Представляется, что современные схемы восприятия отравлены а) интерпретированием; б) фиктивной оппозицией формы/содержания, произведения/комментарием, вещью/словом. Для адекватное вхождение в Wandelweiser необходимо ренессансное примирение Вещи и дискурса вокруг нее. Нам нужно быть Дон Кихотами, для которых текстовая реальность не менее реальна, чем так называемая реальность. Нужно уйти от барочно-классического разлома:
Вещи и слова отныне разделены. Глазу предназначено видеть, и только видеть, уху — только слышать. Задачей речи становится высказывание того, что есть, но она уже не является ничем сверх того, что она говорит
Жест «Один и три стула» Джозефа Кошута как бы стремится к этому синтезу, хотя и критически ставит вопрос об изначальном расколе. Но утверждающая сила этой инсталляции состоит в том, что разные медиумы (стул, фото стула, словарная статья о стуле, последующая работа Кошута «Искусство после философии) составляют единицу произведения. У Wandelweiser также существенно расширен «круг полномочий» произведения, в который входит и партитура, и каждое исполнение, и какой-то текст, и фотофиксация, и рассказ о процессе записи.
Когда мы игнорируем тишину, она беспокоит нас. Когда мы слушаем ее, она восхищает нас
И действительно, последуем за интуицией Кунсу, который был заинтересовал именно в слушании Кейджа. Было б поспешным утверждать, что мол Кейдж радикально разорвал с какой-либо традицией, отказавшись от эротики звука и сосредоточившись на концептах. Сам он не забывал напоминать, что музыка (в том числе и новейшая) это всегда набор звуков, которые либо зафиксированы в нотах, либо нет. Те звуки, что не зафиксированы все рано необходимо иметь в виду, так как они «появляются в музыке в моменты тишины, открывающей шумам окружающей среды путь к музыке».
Мышление Кейджа, как и мышление многих композиторов в послевоенной Америке, во многом синтетично. Чтобы проиллюстрировать свою мысль о том, как окружающая среда вторгается в музыку, он отсылает к архитектуре Мис ван дер Роэ. Это очень открытая, практически прозрачная архитектура, где в стеклянных домах отражается или проходит насквозь окружающая среда. В таком «произведении» сложно отделить пейзаж, случайность, enviropment от постройки, кода, архитектуры. В своем роде (как и музыка Wandelweiser) проекты Роэ являются у-топичными, в том смысле, что они поглощены окружением, и, стало быть, самих для себя и в себе их не существует. Поэтому это всегда отсутствие.
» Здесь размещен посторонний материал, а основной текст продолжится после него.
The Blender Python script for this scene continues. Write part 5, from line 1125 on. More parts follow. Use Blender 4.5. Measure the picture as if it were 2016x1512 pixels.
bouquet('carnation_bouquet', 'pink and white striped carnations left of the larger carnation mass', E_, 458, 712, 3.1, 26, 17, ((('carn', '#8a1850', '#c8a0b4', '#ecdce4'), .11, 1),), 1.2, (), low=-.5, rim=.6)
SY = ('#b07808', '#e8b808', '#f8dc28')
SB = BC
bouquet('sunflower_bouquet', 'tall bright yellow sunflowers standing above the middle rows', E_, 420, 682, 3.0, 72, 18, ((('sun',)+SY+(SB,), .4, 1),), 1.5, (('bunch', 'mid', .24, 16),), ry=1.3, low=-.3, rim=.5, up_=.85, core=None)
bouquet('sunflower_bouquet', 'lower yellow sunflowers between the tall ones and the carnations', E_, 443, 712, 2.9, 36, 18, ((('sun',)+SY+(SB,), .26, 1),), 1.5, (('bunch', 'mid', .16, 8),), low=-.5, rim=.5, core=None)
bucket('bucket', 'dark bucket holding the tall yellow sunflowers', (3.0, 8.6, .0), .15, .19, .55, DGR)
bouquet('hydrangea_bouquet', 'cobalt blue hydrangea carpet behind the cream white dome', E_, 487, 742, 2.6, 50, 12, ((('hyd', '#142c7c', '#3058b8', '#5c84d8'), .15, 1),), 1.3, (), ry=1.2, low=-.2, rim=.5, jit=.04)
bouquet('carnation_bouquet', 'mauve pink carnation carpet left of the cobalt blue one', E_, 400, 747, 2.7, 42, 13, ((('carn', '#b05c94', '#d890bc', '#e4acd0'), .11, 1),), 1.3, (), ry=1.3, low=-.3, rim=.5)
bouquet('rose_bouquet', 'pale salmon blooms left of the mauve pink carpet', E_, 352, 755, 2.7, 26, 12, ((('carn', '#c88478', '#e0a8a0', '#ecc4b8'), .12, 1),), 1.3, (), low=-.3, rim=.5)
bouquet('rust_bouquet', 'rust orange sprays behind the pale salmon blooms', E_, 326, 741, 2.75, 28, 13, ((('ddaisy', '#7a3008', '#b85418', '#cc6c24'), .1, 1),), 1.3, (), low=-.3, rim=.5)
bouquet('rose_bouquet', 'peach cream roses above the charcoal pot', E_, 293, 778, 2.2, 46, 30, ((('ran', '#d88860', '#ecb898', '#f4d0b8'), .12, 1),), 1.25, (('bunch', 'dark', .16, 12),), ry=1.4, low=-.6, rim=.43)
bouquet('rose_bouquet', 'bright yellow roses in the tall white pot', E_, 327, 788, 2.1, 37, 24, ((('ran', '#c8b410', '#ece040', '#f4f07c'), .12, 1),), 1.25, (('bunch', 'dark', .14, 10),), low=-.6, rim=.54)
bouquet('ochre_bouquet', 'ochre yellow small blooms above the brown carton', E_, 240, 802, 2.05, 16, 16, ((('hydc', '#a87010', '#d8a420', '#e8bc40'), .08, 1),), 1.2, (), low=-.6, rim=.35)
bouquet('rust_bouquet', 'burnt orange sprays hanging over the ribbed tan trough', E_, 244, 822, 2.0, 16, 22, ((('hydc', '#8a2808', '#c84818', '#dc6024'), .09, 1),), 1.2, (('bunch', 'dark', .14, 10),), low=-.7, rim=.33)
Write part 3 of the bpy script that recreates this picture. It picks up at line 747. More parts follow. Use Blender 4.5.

Точнее, относительно Wandelweiser удачны слова Дженни Готтшалка, что «их музыка это не длительность, которую нужно фиксировать, но пространство, которое нужно занять». Мы бы добавили, что не только «занять», но и «обжить». Но это нестабильный дом, находящийся на грани исчезновения, на грани ауто-аннигиляции. По отношению к Wandelweiser хочется даже говорить не о тишине, но о хрупкости.